The idea for Catherine Gilbert Murdock's first novel came in a dream. She saw a girl playing football against a boy she was in love with. "It was such a graphic image—I saw her in that three-point stance which, at the time, I didn't even know was called a three-point stance—and their eyes met across the line of scrimmage," Murdock recalls.
Her first thoughts were cinematic, since she had been writing screenplays—which hadn't sold—for years. "But I realized, what's going to happen is, I'm going to write a screenplay, and it's going to wind up in a box, so let me just try a novel. I wrote it as an exercise for myself, and lo and behold."
Dairy Queen (Houghton Mifflin) follows the exploits of D.J. Schwenk, the lovable, put-upon daughter of a dairy farmer, who is forced to spend her summer mucking out the barn and teaching Brian Nelson, the rival high school's quarterback, the meaning of hard work.
The path to publication started with Murdock's sister, novelist Elizabeth Gilbert (Eat, Pray, Love), who read a draft and said, "We need to find you an agent." Jill Grinberg of Anderson Grinberg Literary took the manuscript but had Murdock revise twice, suggesting that D.J. be 15, rather than 17, and asking for more about D.J.'s long-suffering mother.
"She really felt we had only one chance to send it out," says Murdock, who put her final draft in the mail and went on vacation, since Grinberg had said finding out if there was a buyer would take "about a month."

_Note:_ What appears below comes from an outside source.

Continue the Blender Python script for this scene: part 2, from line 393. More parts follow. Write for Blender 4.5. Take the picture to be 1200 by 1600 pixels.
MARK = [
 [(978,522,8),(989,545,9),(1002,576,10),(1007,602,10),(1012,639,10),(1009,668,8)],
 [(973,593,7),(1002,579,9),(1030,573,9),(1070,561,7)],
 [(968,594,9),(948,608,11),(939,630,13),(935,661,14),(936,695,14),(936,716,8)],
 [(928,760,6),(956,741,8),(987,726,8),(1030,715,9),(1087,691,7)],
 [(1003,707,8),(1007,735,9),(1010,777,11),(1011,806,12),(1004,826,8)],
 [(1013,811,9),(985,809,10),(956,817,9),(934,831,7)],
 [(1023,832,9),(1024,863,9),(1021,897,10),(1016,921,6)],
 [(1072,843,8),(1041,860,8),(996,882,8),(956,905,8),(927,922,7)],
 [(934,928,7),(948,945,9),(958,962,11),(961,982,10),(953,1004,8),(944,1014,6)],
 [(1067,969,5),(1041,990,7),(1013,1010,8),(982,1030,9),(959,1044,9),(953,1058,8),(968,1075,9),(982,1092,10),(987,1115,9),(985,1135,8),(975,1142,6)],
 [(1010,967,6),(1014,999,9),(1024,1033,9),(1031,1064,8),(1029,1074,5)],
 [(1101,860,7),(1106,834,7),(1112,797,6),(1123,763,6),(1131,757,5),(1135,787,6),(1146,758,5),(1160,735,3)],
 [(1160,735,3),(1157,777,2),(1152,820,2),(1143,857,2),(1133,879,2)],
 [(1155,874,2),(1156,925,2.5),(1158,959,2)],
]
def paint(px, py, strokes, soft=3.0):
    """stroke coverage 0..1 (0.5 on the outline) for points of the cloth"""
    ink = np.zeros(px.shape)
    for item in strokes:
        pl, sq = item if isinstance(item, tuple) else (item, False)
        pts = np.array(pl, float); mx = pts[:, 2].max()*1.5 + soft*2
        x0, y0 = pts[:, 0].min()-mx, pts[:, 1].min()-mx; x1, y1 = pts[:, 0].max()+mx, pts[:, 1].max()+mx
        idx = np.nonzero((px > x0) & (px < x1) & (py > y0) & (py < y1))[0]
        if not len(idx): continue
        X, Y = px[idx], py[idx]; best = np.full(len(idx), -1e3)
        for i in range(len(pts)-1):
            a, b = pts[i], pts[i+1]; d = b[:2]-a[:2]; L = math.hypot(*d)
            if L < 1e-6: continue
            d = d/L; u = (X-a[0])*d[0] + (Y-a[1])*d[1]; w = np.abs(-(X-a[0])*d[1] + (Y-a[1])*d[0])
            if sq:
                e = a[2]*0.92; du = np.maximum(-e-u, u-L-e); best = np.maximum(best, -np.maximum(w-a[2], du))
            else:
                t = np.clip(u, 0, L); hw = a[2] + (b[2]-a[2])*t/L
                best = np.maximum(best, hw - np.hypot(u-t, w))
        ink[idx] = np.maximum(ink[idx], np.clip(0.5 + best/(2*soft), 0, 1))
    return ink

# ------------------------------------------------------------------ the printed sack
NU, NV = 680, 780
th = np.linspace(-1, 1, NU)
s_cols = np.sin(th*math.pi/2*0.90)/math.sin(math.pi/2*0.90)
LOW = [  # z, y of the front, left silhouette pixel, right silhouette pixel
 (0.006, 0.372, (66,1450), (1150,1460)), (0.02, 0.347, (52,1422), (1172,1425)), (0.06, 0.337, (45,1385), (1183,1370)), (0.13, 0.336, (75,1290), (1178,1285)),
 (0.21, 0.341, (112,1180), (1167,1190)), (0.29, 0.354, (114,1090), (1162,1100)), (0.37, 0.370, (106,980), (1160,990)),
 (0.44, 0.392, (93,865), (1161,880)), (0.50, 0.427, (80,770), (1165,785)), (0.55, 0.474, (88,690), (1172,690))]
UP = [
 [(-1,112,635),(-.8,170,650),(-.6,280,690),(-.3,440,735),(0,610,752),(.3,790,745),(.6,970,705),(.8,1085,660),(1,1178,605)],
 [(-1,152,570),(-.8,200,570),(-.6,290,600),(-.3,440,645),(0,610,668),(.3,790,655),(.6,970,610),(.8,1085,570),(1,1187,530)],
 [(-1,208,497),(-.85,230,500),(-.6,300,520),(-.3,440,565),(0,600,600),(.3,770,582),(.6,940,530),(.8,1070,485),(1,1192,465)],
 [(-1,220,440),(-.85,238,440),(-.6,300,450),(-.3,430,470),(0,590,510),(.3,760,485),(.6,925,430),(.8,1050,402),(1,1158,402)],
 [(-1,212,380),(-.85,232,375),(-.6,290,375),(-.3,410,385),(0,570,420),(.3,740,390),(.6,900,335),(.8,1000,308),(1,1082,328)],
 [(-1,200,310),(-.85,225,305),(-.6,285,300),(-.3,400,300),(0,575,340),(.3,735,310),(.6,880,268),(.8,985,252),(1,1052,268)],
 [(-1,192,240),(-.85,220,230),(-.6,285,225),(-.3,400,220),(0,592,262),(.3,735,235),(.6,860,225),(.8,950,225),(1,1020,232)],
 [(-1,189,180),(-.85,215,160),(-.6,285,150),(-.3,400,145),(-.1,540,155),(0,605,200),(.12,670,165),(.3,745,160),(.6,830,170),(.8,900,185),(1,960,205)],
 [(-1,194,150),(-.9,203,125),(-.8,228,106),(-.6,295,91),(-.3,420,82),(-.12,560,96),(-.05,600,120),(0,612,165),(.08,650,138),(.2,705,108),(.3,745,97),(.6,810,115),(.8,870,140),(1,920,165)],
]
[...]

"A week later, I got a call. It was like a caricature—me on my cell phone on the bunny slope, holding my daughter between my knees, and Jill saying she had sent the manuscript to 11 houses and nine of them were bidding."
The winner was Margaret Raymo at Houghton Mifflin, who pointed out things Murdock knew but hadn't addressed, like the fact that D.J.'s best friend, Amber, disappeared midway through the book. "She made me add a scene with Amber at the end, and now I just love that scene," Murdock says.
The two clicked and Raymo is now editing a sequel—A Whole Herd of Trouble—which begins an hour after Dairy Queen ends. It is scheduled for spring 2007 release.
Despite growing up in Connecticut, Murdock insists she drew on her own experience in creating the Schwenks' Wisconsin farmstead. She based it on a dairy near the Gilbert sisters' childhood home in Litchfield.
"We spent hours there, looking for kittens in the hayloft, playing with the cows, climbing the trees," Murdock said. "So I had a very clear mental picture of dairy farming. My dad has a Christmas tree farm, and you can walk away from that for a few months, but dairy farming is work every day, so I decided that would be a good way to force D.J. and Brian to work together."
Murdock also knew sports—she is a former triathlete sidelined by a knee injury—but she just didn't know football, so she turned herself into an Eagles fan, and set her story in a region that wasn't football-crazy, to make a storyline about a girl playing for the high school team more believable.
"It turned out I had the end first, and I had to figure out everything that led into that moment when their eyes meet, which now actually doesn't happen until Chapter 27," she says.
Ironically, of course, now that Murdock's published her novel she's heard "murmurs" about film interest. But she's not getting her hopes up. "A girl trying out for the football team is an after-school special, but a girl saving her family after having an existential crisis about being a cow, that could be a film," she says. "But it would be a challenging script to write because so much of the story is D.J.'s internal monologue, and that would be tough to show without it being contrived. I'd settle for seeing the trailer. I'd love more than anything to see the trailer."